Cité a mi generación como entusiasta del cine de sus pompas y circunstancias, guardando por ello desde edades muy tempranas los programas de películas que en mi Ribadavia se repartían la mañana de los domingos en el atrio de las iglesias, y engrosando las colecciones de cromos de actores y actrices del lejano Hollywood. Dichas estampitas que nos acercaban aquellos artistas inalcanzables, fueron perfilando el ideal masculino de cada cual.
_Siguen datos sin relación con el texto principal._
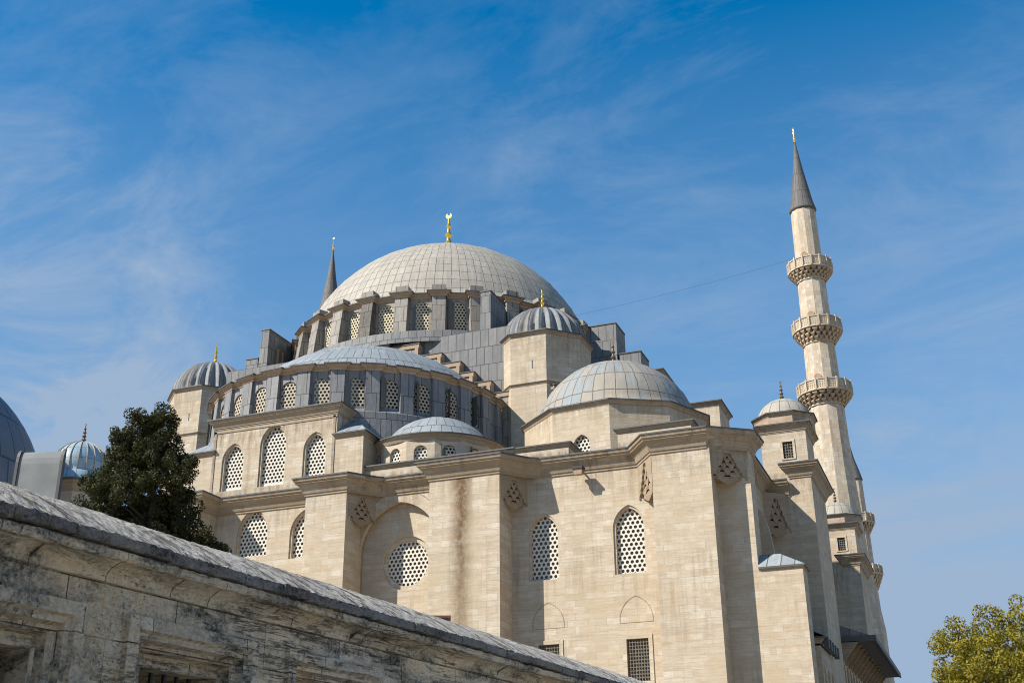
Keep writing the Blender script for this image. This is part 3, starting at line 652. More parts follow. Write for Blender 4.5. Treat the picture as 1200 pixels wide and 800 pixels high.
# small buttress with a hipped lead roof
mb = MB(); mb.box((33.88, -.45, 0), (36.42, 1.32, 15.98)); sb = mb.build('buttress', M['stone'], MQ)
cornice(sb, [(33.92, -.45), (36.42, -.45), (36.42, 1.32)], 16.05, .12)
mb = MB(); mb.face([(33.9, -.6, 16.13), (36.57, -.6, 16.13), (35.1, .3, 17.0), (33.9, .5, 17.05)]); mb.face([(36.57, -.6, 16.13), (36.57, 1.45, 16.13), (35.1, .3, 17.0)]); mb.face([(36.57, 1.45, 16.13), (33.9, 1.45, 16.13), (33.9, .5, 17.05), (35.1, .3, 17)])
mb.build('hip_roof', M['lead_half'], sb)
def side_tower(y0):
    dy = y0-11
    mb = MB(); mb.box((32.9, y0, 0), (36.15, y0+7.4, 24.5)); mb.box((34.9, y0-.02, 20), (36.17, y0+7.4, 24.75)); t = mb.build('side_tower', M['stone'], MQ)
    cornice(t, [(34.75, y0+4), (34.75, y0-.02), (36.17, y0-.02), (36.17, y0+7.4), (34, y0+7.4)], 25.42, .85)
    mb = MB(); mb.panel((33.0, y0+.02), (1, 0), rect2(0, 24.1, 3.13, 27.95), [rect2(1.48, 25.95, 2.16, 27.15)], .3); mb.panel((36.13, y0+.02), (0, 1), rect2(0, 24.1, 3.88, 27.95)); mb.panel((36.13, y0+3.9), (-1, 0), rect2(0, 24.1, 3.13, 27.95)); mb.panel((33.0, y0+3.9), (0, -1), rect2(0, 24.1, 3.88, 27.95))
    tu = mb.build('turret', M['stone'], t); cornice(tu, [(33.0, y0+.02), (36.13, y0+.02), (36.13, y0+3.9), (33.0, y0+3.9)], 28.4, .5, True)
    c = (34.52, y0+1.95)
    mb = MB(); mb.prism(ngon(c, 2.2, 8, pi/8), 28.3, 29.15); mb.build('dome_base', M['pink'], tu)
    cornice(tu, ngon(c, 2.2, 8, pi/8), 29.3, .22, True)
    mb = MB(); mb.lathe([(2.15, 29.36)]+dome_prof(2.0, 28.95, 29.4, 12), c, 48, us=16*.8, vs=1.3*2); d = mb.build('turret_dome', M['lead_main'], tu, merge=True)
    finial(d, (*c, 30.9), 1.7, 'oldmetal', True, rs=1.2)
    grilled(t, (34.82, y0+.02, 25.95), (1, 0), .68, 1.2, .16, 4, 6)
    return t
side_tower(11); side_tower(41.6)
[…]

Quien esto escribe se creó una trinidad laica y hermosa, que en los tiempos de confusión que vivimos, donde nos imponen un almibarado canon de belleza masculina, se erige con la fuerza de lo evidente.


Mi triángulo divino está configurado como sigue: en la base, en las esquinas del ángulo y equidistantes entre sí, tengo a William Holden y a Marlon Brando, y en la cúspide dominándolo todo con su indiscutible categoría humana, con la arrogancia de su mirada y de su sonrisa, que por ese tipo de alquimias interiores imaginábamos dirigidas desde la pantalla a cada una, está aquel rostro de belleza intemporal que marcó nuestros sueños: el Paul, el guapísimo, el nuestro.